Nowadays when we go to the pier there is a giant hole in the skyline where the towers once stood. Blank-faced people gather there daily to weep and share stories. The people of this country have become one giant family, bound by not only the terror that we all witnessed, but also the inability to believe that the two towers so tall and strong that once stood there in the distance were reduced to dust on a perfect, sunny morning.

Mike | 21 | New Jersey

#108 | Thursday, September 20th 2001
I was awaken by the phone at about 9:30am Denver time (11:30am NY time). My boyfriend got a call from a friend telling us to turn on the TV. We were in total shock, I remember saying that the world was ending.
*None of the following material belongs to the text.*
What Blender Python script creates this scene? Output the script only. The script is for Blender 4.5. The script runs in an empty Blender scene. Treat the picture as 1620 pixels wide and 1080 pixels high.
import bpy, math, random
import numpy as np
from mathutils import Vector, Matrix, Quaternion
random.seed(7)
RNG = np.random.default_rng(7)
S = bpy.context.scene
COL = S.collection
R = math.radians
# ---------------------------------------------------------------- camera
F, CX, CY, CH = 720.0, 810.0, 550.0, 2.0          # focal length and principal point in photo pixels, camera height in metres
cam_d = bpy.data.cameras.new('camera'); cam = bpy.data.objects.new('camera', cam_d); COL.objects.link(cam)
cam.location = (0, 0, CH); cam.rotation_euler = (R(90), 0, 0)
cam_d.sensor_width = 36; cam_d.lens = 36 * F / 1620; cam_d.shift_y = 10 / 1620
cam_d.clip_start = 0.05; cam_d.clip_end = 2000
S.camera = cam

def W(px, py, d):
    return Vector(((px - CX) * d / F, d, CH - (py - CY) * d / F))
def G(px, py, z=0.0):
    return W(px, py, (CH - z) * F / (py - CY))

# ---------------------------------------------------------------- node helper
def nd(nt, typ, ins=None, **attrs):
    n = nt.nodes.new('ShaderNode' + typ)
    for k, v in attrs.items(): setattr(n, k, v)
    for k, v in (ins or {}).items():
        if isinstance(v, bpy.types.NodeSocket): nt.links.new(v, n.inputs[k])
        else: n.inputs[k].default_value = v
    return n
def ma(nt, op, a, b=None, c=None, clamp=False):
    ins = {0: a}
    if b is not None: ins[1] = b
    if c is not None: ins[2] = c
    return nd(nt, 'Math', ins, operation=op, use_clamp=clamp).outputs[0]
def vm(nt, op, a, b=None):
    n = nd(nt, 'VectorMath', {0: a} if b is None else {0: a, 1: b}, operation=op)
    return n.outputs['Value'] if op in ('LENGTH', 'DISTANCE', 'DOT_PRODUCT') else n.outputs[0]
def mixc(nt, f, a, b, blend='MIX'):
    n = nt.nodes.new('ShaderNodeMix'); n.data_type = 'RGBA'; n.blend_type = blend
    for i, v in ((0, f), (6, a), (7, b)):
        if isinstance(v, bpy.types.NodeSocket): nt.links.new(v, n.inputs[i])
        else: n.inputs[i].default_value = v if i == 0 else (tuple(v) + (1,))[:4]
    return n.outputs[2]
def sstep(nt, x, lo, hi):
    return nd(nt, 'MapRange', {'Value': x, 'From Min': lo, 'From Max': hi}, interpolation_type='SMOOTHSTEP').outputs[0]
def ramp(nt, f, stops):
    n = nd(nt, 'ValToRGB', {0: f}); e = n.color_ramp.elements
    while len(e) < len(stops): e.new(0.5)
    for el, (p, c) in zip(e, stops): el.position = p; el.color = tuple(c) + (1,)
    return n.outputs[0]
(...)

How could this happen in a country like ours? Then I saw it was terrorists; I knew we had enemies, but not to this magnitude. Why would somebody do this to all those innocent people.

I tried to think if I had family or friends in NY or D.C., but I couldn’t think strait. Even though I couldn’t think if I had a friend or family there, I felt the pain of everyone who lost someone. I felt like I had lost a part of me, a part of my freedom.

That day, September 11th, 2001 will be remembered. I hope that all the families that were devastated by this tragedy will one day find peace.

Kelly | 21 | Colorado

#101 | Wednesday, September 19th 2001
Sitting at work getting ready to head home I got a call from a co-worker. He said" 2 planes just hit the WTC". And told me that I should drive over to other office and watch the TV. Thinking that it was 2 small light aircraft I thought that it was going to be a small item. once I found out that it was 2 767's I became numb. I could not belive that something like this could happen. I mean who would do such a thing. That whole day I dont think I left the TV. Im still a bit numb, and now knowing the world will never be the same. Now may thoughts are spend wondering how big is this war going to be, and will I have to fight.
Josh | 21 | Washington

#98 | Wednesday, September 19th 2001
I was coming out a courthouse in Kettering, ohio. I was upset thaat iI had to obtain a lawyer and the money I was going to spend to do so. I felt sick that I was so concerned about something so small when I found out what happened. It really put a lot of things into perspective for me.